Time and time again we see stories driven by one of the most powerful of human desires: revenge. Take any story about a Disney villain, the Kill Bill franchise, or so many others. Now, Jack Huston and Toby Kebbell take on the roles of brothers Judah Ben-Hur and Messala Severus in the latest reincarnation of the epic revenge tale Ben-Hur , where they’re not only out for revenge, but for blood.
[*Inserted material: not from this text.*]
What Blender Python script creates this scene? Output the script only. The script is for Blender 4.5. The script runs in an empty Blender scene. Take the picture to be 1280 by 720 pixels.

Ironically, Huston calls himself a “pushover” in real life. “I’m not a very vengeful person in natural life,” he says days before the film’s LA premiere. “I say I’m a bit of a lover, not a fighter.” That said, there is one thing the actor would possibly find worthy of revenge, and I think anyone would agree.

Regardless of his naturally-loving persona, Huston was ready to get his hands dirty to play the character, whose quest for revenge against his brother comes to a head in the iconic chariot race. “When you find out you’re playing Judah Ben-Hur, that’s a pretty special day,” the 33-year-old says. Judah’s transformation from lover to fighter is one Huston says anyone can relate to, especially in our day-in-age.
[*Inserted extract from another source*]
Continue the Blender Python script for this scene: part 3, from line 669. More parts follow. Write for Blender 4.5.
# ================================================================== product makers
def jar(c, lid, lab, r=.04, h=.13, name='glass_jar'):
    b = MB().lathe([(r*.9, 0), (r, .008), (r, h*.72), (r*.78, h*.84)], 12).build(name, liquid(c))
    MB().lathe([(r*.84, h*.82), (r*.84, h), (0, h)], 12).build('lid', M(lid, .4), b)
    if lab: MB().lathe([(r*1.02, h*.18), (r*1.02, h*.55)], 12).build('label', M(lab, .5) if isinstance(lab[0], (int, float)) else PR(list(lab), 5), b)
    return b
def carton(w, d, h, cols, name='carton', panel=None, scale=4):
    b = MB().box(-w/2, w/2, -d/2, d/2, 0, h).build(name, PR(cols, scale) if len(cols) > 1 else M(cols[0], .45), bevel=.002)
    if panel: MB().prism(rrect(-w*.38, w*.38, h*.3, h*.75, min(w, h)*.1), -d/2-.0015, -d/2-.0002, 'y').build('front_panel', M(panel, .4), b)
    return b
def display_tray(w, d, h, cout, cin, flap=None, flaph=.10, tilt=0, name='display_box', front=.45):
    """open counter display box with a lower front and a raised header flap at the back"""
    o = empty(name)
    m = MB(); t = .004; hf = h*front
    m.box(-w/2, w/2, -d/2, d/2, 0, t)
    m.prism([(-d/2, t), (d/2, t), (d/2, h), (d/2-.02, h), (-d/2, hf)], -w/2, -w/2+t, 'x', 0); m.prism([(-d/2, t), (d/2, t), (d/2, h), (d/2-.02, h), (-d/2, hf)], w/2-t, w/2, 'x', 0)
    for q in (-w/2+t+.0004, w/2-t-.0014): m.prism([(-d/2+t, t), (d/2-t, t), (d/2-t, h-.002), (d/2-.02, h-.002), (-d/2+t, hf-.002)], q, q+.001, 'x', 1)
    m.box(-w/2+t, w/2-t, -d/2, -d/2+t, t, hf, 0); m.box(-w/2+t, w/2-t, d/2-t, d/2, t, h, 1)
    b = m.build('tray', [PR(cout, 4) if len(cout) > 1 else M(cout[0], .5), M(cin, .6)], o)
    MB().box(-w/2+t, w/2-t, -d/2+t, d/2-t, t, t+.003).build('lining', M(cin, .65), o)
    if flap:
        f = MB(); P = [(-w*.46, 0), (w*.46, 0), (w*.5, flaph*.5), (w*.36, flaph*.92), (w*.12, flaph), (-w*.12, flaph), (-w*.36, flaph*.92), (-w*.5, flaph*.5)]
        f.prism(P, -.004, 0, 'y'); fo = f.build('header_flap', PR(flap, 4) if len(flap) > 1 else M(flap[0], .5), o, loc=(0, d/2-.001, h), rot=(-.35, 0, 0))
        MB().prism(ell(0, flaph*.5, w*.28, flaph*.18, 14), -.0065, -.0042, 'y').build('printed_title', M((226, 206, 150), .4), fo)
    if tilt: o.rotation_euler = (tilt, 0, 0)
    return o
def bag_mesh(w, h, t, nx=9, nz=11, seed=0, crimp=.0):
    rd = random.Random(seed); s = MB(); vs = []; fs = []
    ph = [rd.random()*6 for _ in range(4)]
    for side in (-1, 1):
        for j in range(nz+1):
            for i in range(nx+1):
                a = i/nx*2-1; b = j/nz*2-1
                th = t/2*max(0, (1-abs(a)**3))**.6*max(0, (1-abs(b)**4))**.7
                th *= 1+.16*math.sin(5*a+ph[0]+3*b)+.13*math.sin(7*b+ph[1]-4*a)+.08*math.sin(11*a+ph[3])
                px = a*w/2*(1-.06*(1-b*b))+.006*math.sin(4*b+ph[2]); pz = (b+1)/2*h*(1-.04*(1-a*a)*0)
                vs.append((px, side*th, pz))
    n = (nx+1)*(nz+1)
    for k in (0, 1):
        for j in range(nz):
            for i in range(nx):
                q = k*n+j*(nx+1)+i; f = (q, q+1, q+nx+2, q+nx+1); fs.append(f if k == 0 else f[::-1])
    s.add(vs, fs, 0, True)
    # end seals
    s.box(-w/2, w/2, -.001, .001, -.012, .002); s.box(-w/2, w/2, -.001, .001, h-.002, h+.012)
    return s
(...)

“This is such a relevant story for our time because you look at where the world is and it’s just so filled with so much fear and anger and hatred,” says Huston. “I found [that] the message in today’s world felt so poignant, so relevant because this was written 30 years ago and it was based 2,000 years ago and you look at story and realize that not much has changed in the world,” he explains.

He does, however understand one thing a person would be justified in seeking revenge for. “I’d say family, if something,” he says. The actor, has been romantically linked to model Shannan Click for nearly five years and the two have a three-year-old daughter, Sage Lavinia Huston and seven-month-old son, Cypress Night Huston.
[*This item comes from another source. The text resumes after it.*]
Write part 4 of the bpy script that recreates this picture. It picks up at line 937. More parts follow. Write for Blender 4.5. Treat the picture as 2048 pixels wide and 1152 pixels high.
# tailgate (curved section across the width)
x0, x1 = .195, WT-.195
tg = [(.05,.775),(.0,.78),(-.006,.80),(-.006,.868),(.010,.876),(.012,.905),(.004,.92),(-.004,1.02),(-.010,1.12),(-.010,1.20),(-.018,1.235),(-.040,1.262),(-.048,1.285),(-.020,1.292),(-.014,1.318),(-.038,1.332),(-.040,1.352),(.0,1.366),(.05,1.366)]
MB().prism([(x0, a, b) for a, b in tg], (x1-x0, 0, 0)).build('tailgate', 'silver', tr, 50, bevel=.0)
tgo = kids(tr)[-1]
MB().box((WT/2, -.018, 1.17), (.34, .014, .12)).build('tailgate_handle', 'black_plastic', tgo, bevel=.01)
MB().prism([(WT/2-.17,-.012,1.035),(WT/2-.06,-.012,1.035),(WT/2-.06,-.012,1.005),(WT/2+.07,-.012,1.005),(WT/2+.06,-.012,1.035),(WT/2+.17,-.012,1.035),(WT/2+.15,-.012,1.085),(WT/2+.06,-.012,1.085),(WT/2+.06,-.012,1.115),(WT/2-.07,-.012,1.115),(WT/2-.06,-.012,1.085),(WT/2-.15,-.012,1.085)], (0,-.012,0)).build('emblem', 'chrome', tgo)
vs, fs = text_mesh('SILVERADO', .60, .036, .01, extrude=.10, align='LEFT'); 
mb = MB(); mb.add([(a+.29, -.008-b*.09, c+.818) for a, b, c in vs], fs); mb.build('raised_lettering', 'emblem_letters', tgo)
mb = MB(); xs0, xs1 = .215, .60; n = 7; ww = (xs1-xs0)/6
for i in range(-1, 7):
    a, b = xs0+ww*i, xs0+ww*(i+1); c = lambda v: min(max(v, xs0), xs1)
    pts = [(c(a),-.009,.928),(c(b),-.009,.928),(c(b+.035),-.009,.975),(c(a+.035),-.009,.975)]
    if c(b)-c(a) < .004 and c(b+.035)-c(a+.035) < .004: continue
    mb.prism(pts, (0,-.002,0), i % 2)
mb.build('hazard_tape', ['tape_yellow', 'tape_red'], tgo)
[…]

Still, Huston believes that on-screen and in real life, forgiveness trumps all. “Kindness and forgiveness [is] how we move on and forward rather than reverting back into this world of anger,” he says. “It cripples you, internally.” Even when the person closest to Judah hurts him in unspeakable ways, he finds it in his heart to forgive. “When I say forgiveness, I’m talking about as human. I’m not necessarily in any way religiously inclined, I’m a spiritual person, like I said, a lover,” he says.

Ultimately, forgiveness feels better than revenge ever could, according to the actor. “You’re given such a lovely story that these two brothers really loved each other in such a strong way,” he says. “With Judah, you realize in this moment he drops the rock… at the crucifixion, everything got released. It became that symbol of this weight, this rock, that’s on all of us. Just releasing it is so freeing and it’s such a beautiful moment.”

As tempting as revenge can be at times, forgiveness and feeling at peace feels a lot more appealing.